What Does Delayed Notice to an Insurer Mean in Illinois?

November 5, 2013

In the vast majority of states, when an insurance company intends to deny a claim by its insured because the insured did not promptly notify the insurance company of a potential tort claim, the insurance company must show that it was prejudiced by the delay in or lack of notice. Illinois is one of only a few states that do not require an insurance company to show prejudice. However, Illinois courts have concluded that a delay in providing notice to its insurer will not automatically amount to prejudice to allow an insurance company to deny coverage, provided that the insured can provide a reason for the delay. While not formally adopting the prejudice requirement of the majority of states, insurers may be paying out on claims that that had previously been able to deny due to breaches of the notice provision in the policies.

Illinois courts have recognized those purchasing insurance vary in their sophistication, level of understanding of policies, and level of understanding of the law.  Further, each situation varies based on the individual facts and circumstances involved.  Recently, a child was injured at a paintball facility and the boy’s father filed a lawsuit. Neither the owner nor the insurance company appeared to defend the lawsuit and the plaintiff filed a motion for default. The owner claimed to have missed the first notice of the lawsuit, but did receive the default notice before a judgment was entered, and then contacted his insurance agent. However, neither informed the insurance company of the lawsuit and a default judgment for $6,615,293 was entered. Once the insurer received notice it denied the claim because the owner did not notify the insurer “as soon as practicable” of the incident. The original plaintiff sued the insurer, arguing that the delay wasn’t a breach, but the trial court disagreed.

Despite this trial court’s determination, the Plaintiff appealed and the higher court ruled that while expected to act diligently, a lengthy passage of time is not an absolute bar to a claim of defense of indemnity.  The court explained that because of the owner’s lack of sophistication in insurance matters, his claim that he did not receive the initial notice, and that he provided notice to his insurance agent as soon as he became aware of the lawsuit, which was before the default judgment was entered, his delay in providing notice to the insurer was not unreasonable.

Taking the delay one step further, the Illinois Supreme Court found that a 27-month delay in providing written notice, where the insured was sophisticated, could also be reasonable under the circumstances. In this case, the insured was a bank that was sued for defamation. The president of the bank met with his insurance agent and told him of the claim during an informal conversation and asked if the bank’s policy would provide coverage. The agent replied “probably not” and the bank proceeded in the lawsuit under that belief. 27 months after the lawsuit was filed, the bank was informed that its policy should cover and gave written notice to the insurer, as required by the policy. The insurer denied the claim because of a delay in written notice.
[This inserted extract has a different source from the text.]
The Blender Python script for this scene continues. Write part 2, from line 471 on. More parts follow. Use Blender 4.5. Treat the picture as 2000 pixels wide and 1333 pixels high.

In finding for the insured, the Court outlined applied five factors to be considered in determining whether notice was given in a reasonable time. These factors involve the language of the policy, the reasonableness of the insured actions in relation to his sophistication, and any prejudice to the insured due to delay. Here, the notice provision required written notice “as soon as practicable” and to” immediately” send copies of court documents. The Court explained that in the context of insurance in Illinois, “immediately” equates to “as soon as practicable”. This was important to the Court because they felt that a reasonable person would not send court documents to its insurer when told by its agent that its policy would not apply. Once the insured was aware it should be covered, it immediately provided written notice to the insurer. Moreover, the Court found that the insurer had actual notice of the claim due to the conversation between the president and his insurance agent.  So, although the insured was sophisticated, the Court determined that the actions taken by the insured were reasonable. Finally, the insurer could not show it was prejudiced given that it obtained actual notice at the outset of the lawsuit. Moreover, the insurer made no attempts to delay the trial during the two months between receiving written notice and the start of trial.

What is clear from these cases is that courts throughout the state will continue to determine the “reasonableness” of delay in providing notice on a case by case basis.  Because the facts of each person’s claim will be unique, it is important to have a clear understanding about your policy before the need arises to file a claim.